Dicas práticas para abrir a empresa juridicamente correta
1- Além da assessoria contábil, consulte um advogado empresarial. A assessoria jurídica é fundamental para a correta elaboração do Contrato Social e dos Acordos Societários.
2 – Elabore um acordo de sócios (ou quotistas): este é o “contrato de convivência” que define regras de ouro, como o que acontece em caso de morte, dissolução, desentendimentos, e regras de compra e venda de participação (tag along, drag along).
3 – Defina claramente a responsabilidade dos sócios: escolha o tipo societário (ex: limitada) que proteja o patrimônio pessoal dos sócios em caso de dívidas da empresa, ressalvadas as hipóteses de desconsideração da personalidade jurídica.
4 – Crie modelos de contrato personalizados: invista em minutas de contrato para clientes, fornecedores e colaboradores. Contratos bem escritos previnem 90% dos litígios.
5 – Faça um planejamento tributário anual: analise a projeção de faturamento para o ano seguinte e defina o regime tributário mais vantajoso.

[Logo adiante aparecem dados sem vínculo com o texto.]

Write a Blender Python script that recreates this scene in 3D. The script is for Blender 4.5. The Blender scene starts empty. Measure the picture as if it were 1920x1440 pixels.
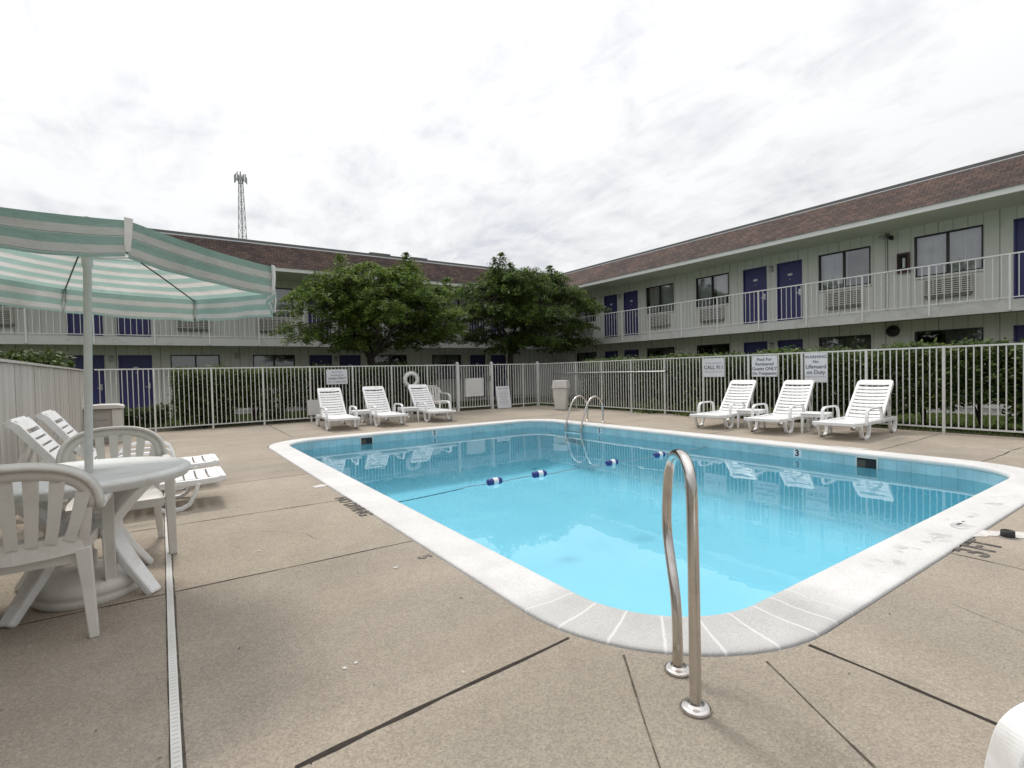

6 – Registre a marca e propriedade intelectual: proteja o nome, logomarca e produtos/serviços da sua empresa no Instituto Nacional da Propriedade Industrial (INPI), evitando cópias e disputas judiciais.
7 – Formalize contratos com colaboradores (CLT ou PJ): garanta que os contratos de trabalho ou de prestação de serviços (PJ) estejam em conformidade com a lei, definindo escopo, jornada e remuneração de forma clara para mitigar passivos trabalhistas.